## Data extract:
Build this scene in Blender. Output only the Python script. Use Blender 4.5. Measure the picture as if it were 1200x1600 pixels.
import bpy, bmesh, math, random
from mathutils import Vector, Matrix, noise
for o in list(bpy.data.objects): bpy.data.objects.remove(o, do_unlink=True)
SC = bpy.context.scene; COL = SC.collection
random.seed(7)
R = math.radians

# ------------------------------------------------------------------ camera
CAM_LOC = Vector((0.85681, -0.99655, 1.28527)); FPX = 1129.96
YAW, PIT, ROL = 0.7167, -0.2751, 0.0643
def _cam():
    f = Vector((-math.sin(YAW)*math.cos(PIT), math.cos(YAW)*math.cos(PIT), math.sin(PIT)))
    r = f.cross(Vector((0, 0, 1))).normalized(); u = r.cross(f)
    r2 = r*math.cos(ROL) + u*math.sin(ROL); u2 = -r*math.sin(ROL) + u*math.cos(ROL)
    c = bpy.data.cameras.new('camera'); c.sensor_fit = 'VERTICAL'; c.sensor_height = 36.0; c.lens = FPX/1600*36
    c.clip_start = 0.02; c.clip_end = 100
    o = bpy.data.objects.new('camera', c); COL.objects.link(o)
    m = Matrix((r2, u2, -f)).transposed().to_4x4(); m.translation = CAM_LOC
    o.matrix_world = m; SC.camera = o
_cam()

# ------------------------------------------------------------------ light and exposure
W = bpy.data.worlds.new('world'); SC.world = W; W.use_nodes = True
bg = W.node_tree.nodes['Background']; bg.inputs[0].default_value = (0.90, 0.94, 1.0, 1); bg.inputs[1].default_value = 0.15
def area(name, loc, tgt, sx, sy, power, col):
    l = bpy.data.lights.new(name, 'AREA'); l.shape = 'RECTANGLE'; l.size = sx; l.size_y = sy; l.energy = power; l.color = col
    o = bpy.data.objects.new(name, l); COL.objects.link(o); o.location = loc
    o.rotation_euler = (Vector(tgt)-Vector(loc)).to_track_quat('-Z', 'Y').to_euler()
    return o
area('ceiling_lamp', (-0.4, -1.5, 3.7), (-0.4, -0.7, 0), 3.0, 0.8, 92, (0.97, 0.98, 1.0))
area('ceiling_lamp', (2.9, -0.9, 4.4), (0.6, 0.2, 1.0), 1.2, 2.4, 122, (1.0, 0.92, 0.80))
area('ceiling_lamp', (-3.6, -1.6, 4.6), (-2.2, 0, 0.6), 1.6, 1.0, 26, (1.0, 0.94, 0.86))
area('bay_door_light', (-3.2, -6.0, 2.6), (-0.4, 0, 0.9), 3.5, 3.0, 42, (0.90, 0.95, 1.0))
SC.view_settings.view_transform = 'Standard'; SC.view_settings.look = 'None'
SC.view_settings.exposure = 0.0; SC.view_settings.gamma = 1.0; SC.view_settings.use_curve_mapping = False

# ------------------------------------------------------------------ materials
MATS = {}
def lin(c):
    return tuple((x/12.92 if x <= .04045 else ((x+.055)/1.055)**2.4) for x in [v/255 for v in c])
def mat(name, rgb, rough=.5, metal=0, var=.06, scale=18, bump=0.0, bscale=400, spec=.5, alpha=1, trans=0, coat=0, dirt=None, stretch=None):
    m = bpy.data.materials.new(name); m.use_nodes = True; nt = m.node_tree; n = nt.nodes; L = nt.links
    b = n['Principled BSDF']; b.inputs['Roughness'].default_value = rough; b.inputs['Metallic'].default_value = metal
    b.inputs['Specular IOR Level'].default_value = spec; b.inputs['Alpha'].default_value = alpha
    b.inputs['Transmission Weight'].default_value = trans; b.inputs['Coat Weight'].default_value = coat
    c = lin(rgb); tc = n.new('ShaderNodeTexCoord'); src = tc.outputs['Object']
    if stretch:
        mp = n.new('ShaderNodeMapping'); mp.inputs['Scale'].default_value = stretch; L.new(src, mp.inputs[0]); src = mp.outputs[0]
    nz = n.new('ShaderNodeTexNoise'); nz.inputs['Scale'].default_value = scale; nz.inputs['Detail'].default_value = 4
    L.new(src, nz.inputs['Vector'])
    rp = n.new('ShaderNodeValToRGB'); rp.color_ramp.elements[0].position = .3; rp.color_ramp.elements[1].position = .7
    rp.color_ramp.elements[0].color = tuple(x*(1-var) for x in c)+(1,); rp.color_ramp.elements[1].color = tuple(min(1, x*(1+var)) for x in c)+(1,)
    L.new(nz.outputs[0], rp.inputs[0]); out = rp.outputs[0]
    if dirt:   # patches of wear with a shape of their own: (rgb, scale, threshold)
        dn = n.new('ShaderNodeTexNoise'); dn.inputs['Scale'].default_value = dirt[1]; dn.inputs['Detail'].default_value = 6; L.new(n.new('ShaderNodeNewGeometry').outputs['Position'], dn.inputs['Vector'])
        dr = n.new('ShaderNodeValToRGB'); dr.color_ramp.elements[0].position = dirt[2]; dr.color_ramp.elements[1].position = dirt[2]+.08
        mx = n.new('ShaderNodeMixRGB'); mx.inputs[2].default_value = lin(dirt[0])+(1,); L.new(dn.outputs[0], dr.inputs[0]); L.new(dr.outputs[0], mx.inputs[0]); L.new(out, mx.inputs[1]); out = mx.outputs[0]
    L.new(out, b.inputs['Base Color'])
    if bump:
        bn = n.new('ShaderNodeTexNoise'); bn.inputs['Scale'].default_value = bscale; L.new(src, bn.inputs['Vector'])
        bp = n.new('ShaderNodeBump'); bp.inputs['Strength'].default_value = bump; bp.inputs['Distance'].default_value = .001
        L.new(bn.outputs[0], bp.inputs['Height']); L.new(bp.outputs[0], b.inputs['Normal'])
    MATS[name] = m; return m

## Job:
Exactly reproduce the material above.

## Final answer:
Build this scene in Blender. Output only the Python script. Use Blender 4.5. Measure the picture as if it were 1200x1600 pixels.
import bpy, bmesh, math, random
from mathutils import Vector, Matrix, noise
for o in list(bpy.data.objects): bpy.data.objects.remove(o, do_unlink=True)
SC = bpy.context.scene; COL = SC.collection
random.seed(7)
R = math.radians

# ------------------------------------------------------------------ camera
CAM_LOC = Vector((0.85681, -0.99655, 1.28527)); FPX = 1129.96
YAW, PIT, ROL = 0.7167, -0.2751, 0.0643
def _cam():
    f = Vector((-math.sin(YAW)*math.cos(PIT), math.cos(YAW)*math.cos(PIT), math.sin(PIT)))
    r = f.cross(Vector((0, 0, 1))).normalized(); u = r.cross(f)
    r2 = r*math.cos(ROL) + u*math.sin(ROL); u2 = -r*math.sin(ROL) + u*math.cos(ROL)
    c = bpy.data.cameras.new('camera'); c.sensor_fit = 'VERTICAL'; c.sensor_height = 36.0; c.lens = FPX/1600*36
    c.clip_start = 0.02; c.clip_end = 100
    o = bpy.data.objects.new('camera', c); COL.objects.link(o)
    m = Matrix((r2, u2, -f)).transposed().to_4x4(); m.translation = CAM_LOC
    o.matrix_world = m; SC.camera = o
_cam()

# ------------------------------------------------------------------ light and exposure
W = bpy.data.worlds.new('world'); SC.world = W; W.use_nodes = True
bg = W.node_tree.nodes['Background']; bg.inputs[0].default_value = (0.90, 0.94, 1.0, 1); bg.inputs[1].default_value = 0.15
def area(name, loc, tgt, sx, sy, power, col):
    l = bpy.data.lights.new(name, 'AREA'); l.shape = 'RECTANGLE'; l.size = sx; l.size_y = sy; l.energy = power; l.color = col
    o = bpy.data.objects.new(name, l); COL.objects.link(o); o.location = loc
    o.rotation_euler = (Vector(tgt)-Vector(loc)).to_track_quat('-Z', 'Y').to_euler()
    return o
area('ceiling_lamp', (-0.4, -1.5, 3.7), (-0.4, -0.7, 0), 3.0, 0.8, 92, (0.97, 0.98, 1.0))
area('ceiling_lamp', (2.9, -0.9, 4.4), (0.6, 0.2, 1.0), 1.2, 2.4, 122, (1.0, 0.92, 0.80))
area('ceiling_lamp', (-3.6, -1.6, 4.6), (-2.2, 0, 0.6), 1.6, 1.0, 26, (1.0, 0.94, 0.86))
area('bay_door_light', (-3.2, -6.0, 2.6), (-0.4, 0, 0.9), 3.5, 3.0, 42, (0.90, 0.95, 1.0))
SC.view_settings.view_transform = 'Standard'; SC.view_settings.look = 'None'
SC.view_settings.exposure = 0.0; SC.view_settings.gamma = 1.0; SC.view_settings.use_curve_mapping = False

# ------------------------------------------------------------------ materials
MATS = {}
def lin(c):
    return tuple((x/12.92 if x <= .04045 else ((x+.055)/1.055)**2.4) for x in [v/255 for v in c])
def mat(name, rgb, rough=.5, metal=0, var=.06, scale=18, bump=0.0, bscale=400, spec=.5, alpha=1, trans=0, coat=0, dirt=None, stretch=None):
    m = bpy.data.materials.new(name); m.use_nodes = True; nt = m.node_tree; n = nt.nodes; L = nt.links
    b = n['Principled BSDF']; b.inputs['Roughness'].default_value = rough; b.inputs['Metallic'].default_value = metal
    b.inputs['Specular IOR Level'].default_value = spec; b.inputs['Alpha'].default_value = alpha
    b.inputs['Transmission Weight'].default_value = trans; b.inputs['Coat Weight'].default_value = coat
    c = lin(rgb); tc = n.new('ShaderNodeTexCoord'); src = tc.outputs['Object']
    if stretch:
        mp = n.new('ShaderNodeMapping'); mp.inputs['Scale'].default_value = stretch; L.new(src, mp.inputs[0]); src = mp.outputs[0]
    nz = n.new('ShaderNodeTexNoise'); nz.inputs['Scale'].default_value = scale; nz.inputs['Detail'].default_value = 4
    L.new(src, nz.inputs['Vector'])
    rp = n.new('ShaderNodeValToRGB'); rp.color_ramp.elements[0].position = .3; rp.color_ramp.elements[1].position = .7
    rp.color_ramp.elements[0].color = tuple(x*(1-var) for x in c)+(1,); rp.color_ramp.elements[1].color = tuple(min(1, x*(1+var)) for x in c)+(1,)
    L.new(nz.outputs[0], rp.inputs[0]); out = rp.outputs[0]
    if dirt:   # patches of wear with a shape of their own: (rgb, scale, threshold)
        dn = n.new('ShaderNodeTexNoise'); dn.inputs['Scale'].default_value = dirt[1]; dn.inputs['Detail'].default_value = 6; L.new(n.new('ShaderNodeNewGeometry').outputs['Position'], dn.inputs['Vector'])
        dr = n.new('ShaderNodeValToRGB'); dr.color_ramp.elements[0].position = dirt[2]; dr.color_ramp.elements[1].position = dirt[2]+.08
        mx = n.new('ShaderNodeMixRGB'); mx.inputs[2].default_value = lin(dirt[0])+(1,); L.new(dn.outputs[0], dr.inputs[0]); L.new(dr.outputs[0], mx.inputs[0]); L.new(out, mx.inputs[1]); out = mx.outputs[0]
    L.new(out, b.inputs['Base Color'])
    if bump:
        bn = n.new('ShaderNodeTexNoise'); bn.inputs['Scale'].default_value = bscale; L.new(src, bn.inputs['Vector'])
        bp = n.new('ShaderNodeBump'); bp.inputs['Strength'].default_value = bump; bp.inputs['Distance'].default_value = .001
        L.new(bn.outputs[0], bp.inputs['Height']); L.new(bp.outputs[0], b.inputs['Normal'])
    MATS[name] = m; return m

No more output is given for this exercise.